Content marketing plays a key role in this effort, as marketers use direct-to-consumer channels to deliver high-quality, relevant information that generates awareness, deepens engagement, strengthens loyalty, and motivates action.

According to a recent Marketing Profs and CMI Survey, nine of out 10 marketers surveyed plan to use content marketing in 2012, and 60% plan to “increase” or “significantly increase” content marketing investment in 2012. More than half of B2B marketers plan to use video for content marketing in 2012 (up from 41% a year earlier) and the adoption of social media for content marketing increased 15 – 20 % from 2010 – 2011, including 70 % for Facebook and 56 % for YouTube.

Challenges posed by digital media transformation

At the same time that marketers are seeking to capitalize on the power of content marketing, social media, and online video, they have also to face shifts in consumer behavior that add tremendous complexity to their task.

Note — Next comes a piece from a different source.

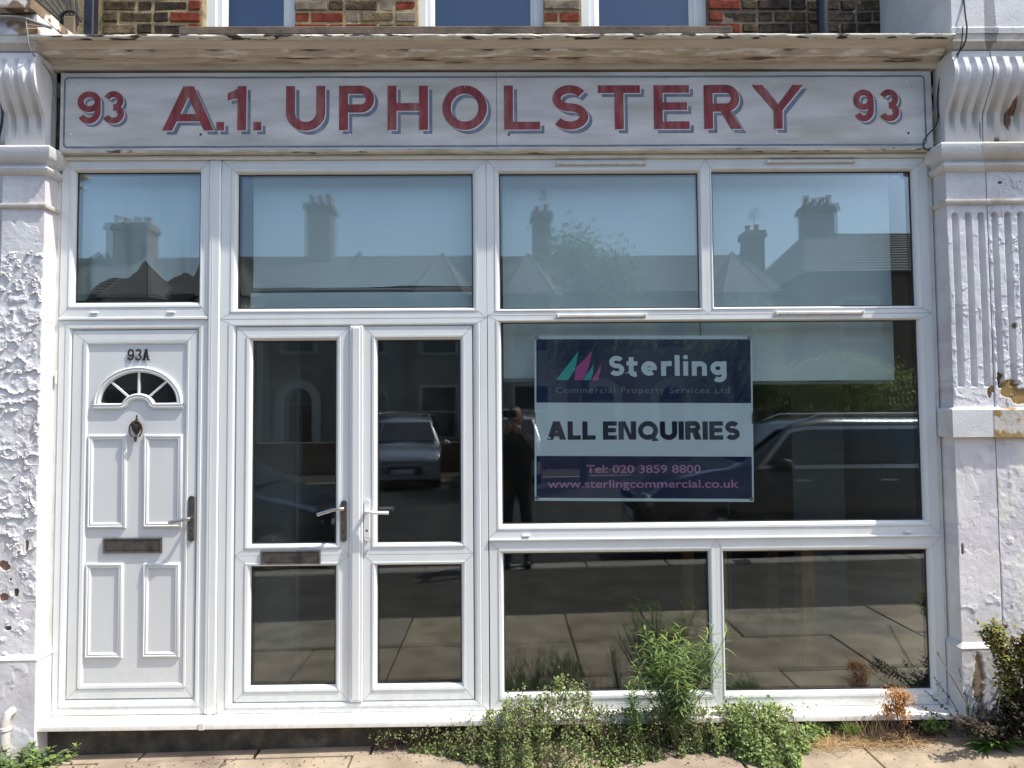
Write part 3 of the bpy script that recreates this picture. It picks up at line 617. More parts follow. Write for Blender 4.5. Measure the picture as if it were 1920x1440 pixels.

As the web becomes increasingly ubiquitous, social, and integral to our daily life - anytime and anywhere, digital consumption is moving from traditional PCs to mobile devices like tablets and smartphones. Last year, smartphone and tablet shipments surged past desktops and notebooks for the first time. Within the next four years, more consumers will access Internet content via mobile devices than PCs.

In one sense, the explosion of the mobile web creates a tremendous opportunity for content marketers, giving them more ways to reach consumers in more places, but it has been accompanied by significant fragmentation, which greatly complicates the development of an effective cross-platform strategy:

  • Adobe Flash has long been the dominant standard for Windows and MacOS web experiences, with 99% penetration on desktops, laptops, notebooks—but it doesn’t run on iOS, and runs on only a segment of Android mobile devices.

HTML5 is rapidly emerging as the new standard for video across all devices, but in terms of maturity, HTML5 today is where Flash was in 2002: a young standard with as much quirkiness as potential. HTML5 offers limited support for third-party plug-ins such as analytics, limited capabilities for DRM and content protection in video environments, inconsistent performance on adaptive multi-bitrate streaming, and significant variation in how video performs based on OS version, browser, and device. Marketers face a nightmare of technical tweaking and viewer disappointment.

  • The rise of apps is similarly a double-edged sword. On one hand, native apps enable a high degree of personalization and can leverage rich device capabilities (push notifications, camera, geo-location, contacts) to offer the immersive experiences consumers crave. As the content distribution ecosystem “appifies” and the consumer electronics industry promotes new types of Internet-connected devices, apps are quickly transforming the way consumers engage with content.
  • But taking advantage of this rich new customer touch point is neither simple nor cheap. Browser-based and app experiences each have their own strengths and role to play in the customer lifecycle: mobile web for discovery, awareness, consideration, and conversion; and apps for engagement, loyalty, and advocacy. As a result, marketers must now work through both channels, each with its own distinct standards and technologies, development cycles, and required skills.
  • Analytics become hard work, too. In theory, the rich behavioral data, now available, can provide valuable insight into what content works for what audience, and what audience works for what content—but most companies still don’t have an effective way to leverage it. With more screens, more destinations, and much more data, managing analytics across platforms is a major challenge for any marketer.

For online video, marketers need to be able to access and work with metrics pertaining to:

  • Awareness and community-building, such as new and repeat viewers, referral source, onsite vs. offsite viewing, and geographic distribution;
  • Engagement, including viewing time per session, drop-off and completion rate, referral segment engagement, and the interaction between video and other types of online content;
  • Conversion and loyalty tracked by on video viewer segment and KPIs;
  • Performance of video content across browsers, mobile devices.

Content apps come with their own set of required metrics, such as:

  • Awareness and community-building as reflected in app installs, geographic distribution, and device distribution;
  • Engagement, including content popularity and time spend in-app;
  • Conversion and loyalty based on push notification usage, sharing features and social media, and viewer comments and ratings.

Changes in the digital landscape and consumer behavior have created powerful new opportunities to gain and sustain consumer attention. By leveraging social media and online video across the full range of connected devices, marketers can make paid, owned, and earned media strategies more closely integrated and effective at every stage of the customer lifecycle.